BEGIN DATA SECTION

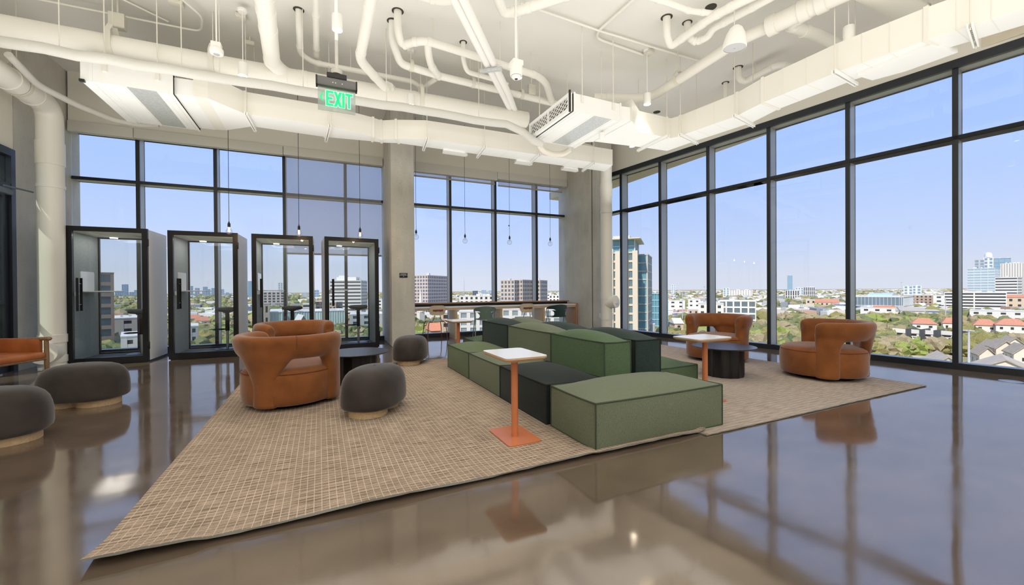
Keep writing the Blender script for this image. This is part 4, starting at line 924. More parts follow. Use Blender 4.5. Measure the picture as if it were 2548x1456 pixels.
# ================================================================ phone booths
m_bframe = mat('booth_black', (.008, .008, .010), .40, spec=.3)
m_bwhite = mat('booth_white_panel', (.84, .83, .81), .4)
m_felt = mat('booth_grey_felt', (.30, .33, .33), .95, col2=(.38, .415, .415), scale=60, contrast=(.3, .7))
m_bceil = mat('booth_ceiling', (.72, .69, .60), .6)
m_carpet = mat('booth_carpet', (.10, .125, .135), .95, col2=(.15, .18, .19), scale=90)
m_bglass = glass('booth_glass', (.95, .965, .97), .03)
m_steel = mat('brushed_steel', (.55, .55, .55), .3, metal=.9)
m_board = mat('white_board', (.88, .88, .88), .08, spec=.6)
m_stool = mat('stool_seat_fabric', (.030, .034, .037), .75, col2=(.045, .05, .054), scale=80)
BW, BD, BHT = 1.0, .854, 2.206
def booth(label, loc, rz, board=True, light_felt=False):
    o = thing('phone_booth', label, 'booth', loc, rz, 'phone booths along the left windows')
    t_ = .05
    g = G(); g.box(0, .05, .03, t_, BD - .02, BHT - .01); obj('side_wall', g, m_bwhite, o, False)
    g = G(); g.box(BW - t_, .05, .03, BW, BD - .02, BHT - .01); rwl = obj('side_wall', g, m_bwhite, o, False)
    for x in (t_, BW - t_ - .006):
        g = G(); g.box(x, .07, .09, x + .006, BD - .05, BHT - .09); obj('felt_lining', g, m_felt, o, False)
    g = G(); g.box(t_, .05, BHT - .085, BW - t_, BD - .02, BHT - .012); cl = obj('ceiling_panel', g, m_bceil, o, False)
    g = G(); g.box(.22, .10, BHT - .090, .27, BD - .1, BHT - .085); obj('light_strip', g, m_white, cl, False)
    g = G()
    for k in range(7): g.box(BW - .30 + k * .024, .30, BHT - .089, BW - .288 + k * .024, .60, BHT - .085)
    obj('vent_slot', g, m_galv, cl, False)
    g = G(); g.lathe([(.0005, BHT - .125), (.05, BHT - .12), (.055, BHT - .10), (.055, BHT - .085)], 20, (.33, BD - .2, 0), cap=False); obj('sensor', g, m_white, cl)
    g = G(); g.box(t_, .05, .03, BW - t_, BD - .02, .085); obj('floor_tray', g, m_carpet, o, False)
    fw = .072; g = G()
    g.box(0, 0, .015, fw, .055, BHT); g.box(BW - fw, 0, .015, BW, .055, BHT); g.box(fw, 0, BHT - fw, BW - fw, .055, BHT); g.box(fw, 0, .015, BW - fw, .055, .015 + .10)
    obj('front_frame', g, m_bframe, o, False)
    g = G(); g.box(fw, .02, .115, BW - fw, .028, BHT - fw); dp = obj('door_pane', g, m_bglass, o, False)
    for y in (-.035, .075):
        g = G(); g.cyl((fw + .075, y, .87), (fw + .075, y, 1.39), .016, 14); h = obj('door_handle', g, m_bframe, dp)
    g = G()
    for z in (.97, 1.30): g.cyl((fw + .075, -.035, z), (fw + .075, .075, z), .006, 10)
    obj('handle_bolt', g, m_steel, dp)
    g = G(); g.cyl((fw + .02, .06, 1.14), (fw + .02, .07, 1.14), .035, 24); obj('lock_plate', g, m_board, dp)
    for z in (.28, 1.98):
        g = G(); g.box(BW - .012, -.012, z - .06, BW + .014, .03, z + .06, bev=.004); obj('hinge', g, m_bframe, o)
    f2 = .022; g = G(); g.box(t_, BD - .04, .085, t_ + f2, BD, BHT - .085); g.box(BW - t_ - f2, BD - .04, .085, BW - t_, BD, BHT - .085); g.box(t_, BD - .04, BHT - .085 - f2, BW - t_, BD, BHT - .06); g.box(t_, BD - .04, .06, BW - t_, BD, .085 + f2)
    obj('rear_frame', g, m_bframe, o, False)
    g = G(); g.box(t_ + f2, BD - .022, .107, BW - t_ - f2, BD - .016, BHT - .107); obj('rear_pane', g, m_bglass, o, False)
    g = G(); g.box(t_ + .006, .28, 1.165, .46, .66, 1.185, bev=.008); obj('shelf', g, m_board, o)
    if board:
        M_ = Matrix(((0, 0, 1, 0), (1, 0, 0, 0), (0, 1, 0, 0), (0, 0, 0, 1)))
        g = G(); g.prism(rrect(.40, .32, .03, cx=.46, cy=1.345), t_ + .006, t_ + .016, M_); obj('wall_board', g, m_board, o)
    g = G(); g.box(.02, .02, 0, BW - .02, BD - .02, .03); obj('plinth', g, m_bframe, o, False)
    g = G()
    for x in (.1, .5, .9): g.cyl((x, .06, 0), (x, .06, .018), .012, 10)
    obj('levelling_foot', g, m_steel, o)
    return o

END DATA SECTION

| WHAT THIS TASK INVOLVES |
All of the data above should be quoted exactly, except for the pictures.

| SOLUTION |
Keep writing the Blender script for this image. This is part 4, starting at line 924. More parts follow. Use Blender 4.5. Measure the picture as if it were 2548x1456 pixels.
# ================================================================ phone booths
m_bframe = mat('booth_black', (.008, .008, .010), .40, spec=.3)
m_bwhite = mat('booth_white_panel', (.84, .83, .81), .4)
m_felt = mat('booth_grey_felt', (.30, .33, .33), .95, col2=(.38, .415, .415), scale=60, contrast=(.3, .7))
m_bceil = mat('booth_ceiling', (.72, .69, .60), .6)
m_carpet = mat('booth_carpet', (.10, .125, .135), .95, col2=(.15, .18, .19), scale=90)
m_bglass = glass('booth_glass', (.95, .965, .97), .03)
m_steel = mat('brushed_steel', (.55, .55, .55), .3, metal=.9)
m_board = mat('white_board', (.88, .88, .88), .08, spec=.6)
m_stool = mat('stool_seat_fabric', (.030, .034, .037), .75, col2=(.045, .05, .054), scale=80)
BW, BD, BHT = 1.0, .854, 2.206
def booth(label, loc, rz, board=True, light_felt=False):
    o = thing('phone_booth', label, 'booth', loc, rz, 'phone booths along the left windows')
    t_ = .05
    g = G(); g.box(0, .05, .03, t_, BD - .02, BHT - .01); obj('side_wall', g, m_bwhite, o, False)
    g = G(); g.box(BW - t_, .05, .03, BW, BD - .02, BHT - .01); rwl = obj('side_wall', g, m_bwhite, o, False)
    for x in (t_, BW - t_ - .006):
        g = G(); g.box(x, .07, .09, x + .006, BD - .05, BHT - .09); obj('felt_lining', g, m_felt, o, False)
    g = G(); g.box(t_, .05, BHT - .085, BW - t_, BD - .02, BHT - .012); cl = obj('ceiling_panel', g, m_bceil, o, False)
    g = G(); g.box(.22, .10, BHT - .090, .27, BD - .1, BHT - .085); obj('light_strip', g, m_white, cl, False)
    g = G()
    for k in range(7): g.box(BW - .30 + k * .024, .30, BHT - .089, BW - .288 + k * .024, .60, BHT - .085)
    obj('vent_slot', g, m_galv, cl, False)
    g = G(); g.lathe([(.0005, BHT - .125), (.05, BHT - .12), (.055, BHT - .10), (.055, BHT - .085)], 20, (.33, BD - .2, 0), cap=False); obj('sensor', g, m_white, cl)
    g = G(); g.box(t_, .05, .03, BW - t_, BD - .02, .085); obj('floor_tray', g, m_carpet, o, False)
    fw = .072; g = G()
    g.box(0, 0, .015, fw, .055, BHT); g.box(BW - fw, 0, .015, BW, .055, BHT); g.box(fw, 0, BHT - fw, BW - fw, .055, BHT); g.box(fw, 0, .015, BW - fw, .055, .015 + .10)
    obj('front_frame', g, m_bframe, o, False)
    g = G(); g.box(fw, .02, .115, BW - fw, .028, BHT - fw); dp = obj('door_pane', g, m_bglass, o, False)
    for y in (-.035, .075):
        g = G(); g.cyl((fw + .075, y, .87), (fw + .075, y, 1.39), .016, 14); h = obj('door_handle', g, m_bframe, dp)
    g = G()
    for z in (.97, 1.30): g.cyl((fw + .075, -.035, z), (fw + .075, .075, z), .006, 10)
    obj('handle_bolt', g, m_steel, dp)
    g = G(); g.cyl((fw + .02, .06, 1.14), (fw + .02, .07, 1.14), .035, 24); obj('lock_plate', g, m_board, dp)
    for z in (.28, 1.98):
        g = G(); g.box(BW - .012, -.012, z - .06, BW + .014, .03, z + .06, bev=.004); obj('hinge', g, m_bframe, o)
    f2 = .022; g = G(); g.box(t_, BD - .04, .085, t_ + f2, BD, BHT - .085); g.box(BW - t_ - f2, BD - .04, .085, BW - t_, BD, BHT - .085); g.box(t_, BD - .04, BHT - .085 - f2, BW - t_, BD, BHT - .06); g.box(t_, BD - .04, .06, BW - t_, BD, .085 + f2)
    obj('rear_frame', g, m_bframe, o, False)
    g = G(); g.box(t_ + f2, BD - .022, .107, BW - t_ - f2, BD - .016, BHT - .107); obj('rear_pane', g, m_bglass, o, False)
    g = G(); g.box(t_ + .006, .28, 1.165, .46, .66, 1.185, bev=.008); obj('shelf', g, m_board, o)
    if board:
        M_ = Matrix(((0, 0, 1, 0), (1, 0, 0, 0), (0, 1, 0, 0), (0, 0, 0, 1)))
        g = G(); g.prism(rrect(.40, .32, .03, cx=.46, cy=1.345), t_ + .006, t_ + .016, M_); obj('wall_board', g, m_board, o)
    g = G(); g.box(.02, .02, 0, BW - .02, BD - .02, .03); obj('plinth', g, m_bframe, o, False)
    g = G()
    for x in (.1, .5, .9): g.cyl((x, .06, 0), (x, .06, .018), .012, 10)
    obj('levelling_foot', g, m_steel, o)
    return o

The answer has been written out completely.